Salt Lake City’s 28 elementary schools have taken a big step toward making the city brighter, by wrapping their students’ art around city utility boxes.

“This is really a cool thing we’re involved in,” Mayor Jackie Biskupski told a group of students from M. Lynn Bennion Elementary School on Tuesday, the second day of the school year in the Salt Lake City School District.

The mayor helped the kids unveil Bennion’s contribution to ColorSLC, which she said is aimed at “turning bland boring utility boxes into works of art.”

(Photo courtesy Salt Lake City Mayor's Office) A utility box near Liberty Elementary School in Salt Lake City, decorated with artwork by the school's students, as part of the city's ColorSLC program.

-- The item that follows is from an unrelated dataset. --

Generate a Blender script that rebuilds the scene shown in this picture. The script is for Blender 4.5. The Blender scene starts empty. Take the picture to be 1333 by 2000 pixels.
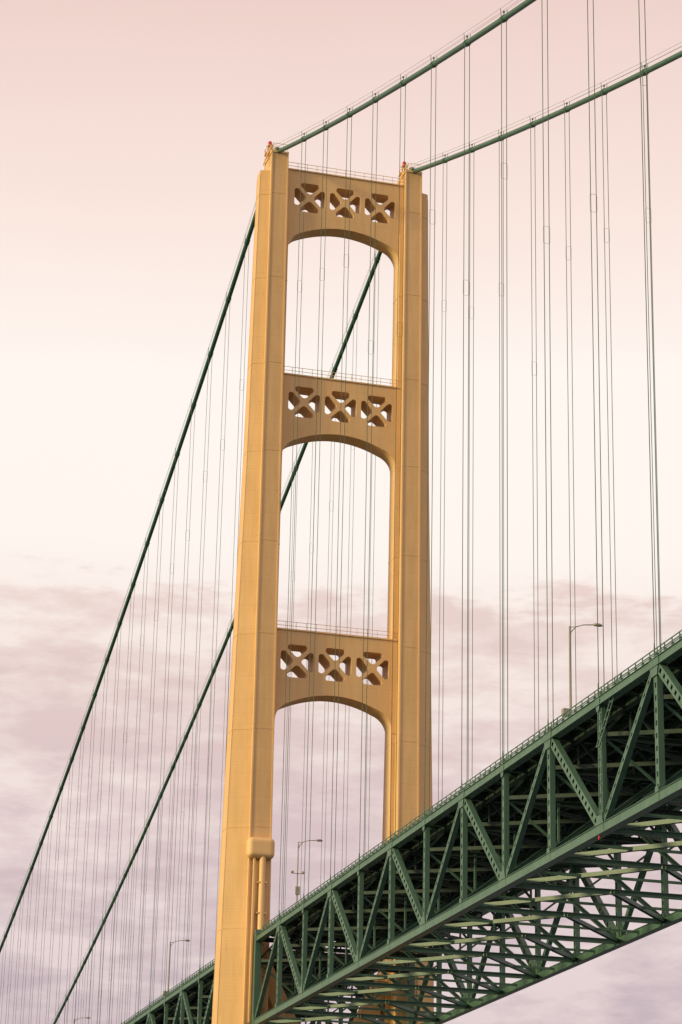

Student art has been photographed and wrapped around 28 utility boxes, one for each elementary school in the district. In some cases, a single artwork that several children worked on was turned into a wrap. At Bennion, on 800 East, 23 pieces of art were used, and at Dilworth Elementary in Sugar House, some 150 pieces are incorporated.

In total, some 1,100 student artworks were placed on boxes, Biskupski said, making it the largest public art display in the city’s history. The city has compiled a Google map of the box locations, so people can find all 28 for themselves.

Bennion art teacher Paul Heath said the art chosen for its box were crayon drawings of stained-glass depictions of flowers — an assignment given last Mother’s Day, for the students’ moms.

Heath thought the stained-glass look would be appropriate for the utility box’s location: up 800 East from the school, in front of the 10th Ward meetinghouse for The Church of Jesus Christ of Latter-day Saints, one of the oldest church buildings in continuous use in the city.

Heath also teaches art at Newman Elementary, on the city’s west side. Since that school is near the Jordan River, Heath had students create art of wild animals for its utility box.

The city launched the ColorSLC program last fall, with one utility box near Rose Park Elementary on the city’s west side. Nicole O’Brien, that school’s principal, said she and the art teacher collected student art over the summer and worked with the city to create a collage for the wrap.

“It’s so fun, and it’s so positive,” O’Brien said of the response to the Rose Park box, on the corner of 1000 North and 1200 West, across the street from the school.

Before Heath got the assignment to compile artwork for the boxes at his schools, he said, he would drive past the Rose Park box on his way to Newman. “I was jealous,” Heath said. “I thought, ‘That looks cool.’”

Biskupski said the city aims to expand ColorSLC past elementary schools, to get other civic groups involved in decorating more utility boxes, “so we can experience it in all the places we call home.”

The colorful utility boxes, Biskupski said, “will become part of the fabric of our city. … The best public art becomes part of our lives.”